Before long I'll be abandoning my family in Cooperstown for a little while, visiting classes taught by Jeremy L. C. Jones at Wofford College, doing a reading, and visiting my mother. It should be pleasant, if I can ever get through that annoying
To Do list and leave . . .
In stray moments I'm reading
Abandoned Quarry: New and Selected Poems (Mercer University Press, 2010) by
John Lane, who teaches at Wofford.
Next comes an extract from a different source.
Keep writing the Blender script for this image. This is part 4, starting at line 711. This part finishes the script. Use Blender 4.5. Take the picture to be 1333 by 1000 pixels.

Also an essayist, he teaches Southern literature, Environmental Studies, and more.
The poems draw on thirty years of publishing books and chapbooks.
Here's a sample:
SYCAMORE
Praise the sycamore for its huge girth when left alone,
so thick that settlers used its hollow heart for a barn.
For the beauty of the buttonwood lies in the trunk.
Praise for these trunks more thick and sturdy than all other deciduous trees,
a true forest giant of stream sides, flood plains and river bottoms,
for dark spaces where swifts congregate and fly out at dawn.
Praise for sycamore bark, flaking off in big green patches on old trunks,
for the wood, clay-yellow and warty, furrowed, bone-like,
and yes, for the leaves, bright green and huge, paler below.
Praise for what we've made from them: oxcart wheels, barber poles,
old stereoscopes, lard pails, hogshead for grain,
piano and organ cases, crates, boxes, and butcher blocks.
Praise for the Carolina Parakeet, now gone, our only true parrot,
and for their yearly feasts on sycamore buttons in spring when
clouds with wings passed through so thick the sun was obscured.
And praise for the cooling depth of the sycamore's shade, for the rich
deep bottom lands where the field guides say it still "takes happy rest,"
for the streams running past and the sycamore leaves floating there.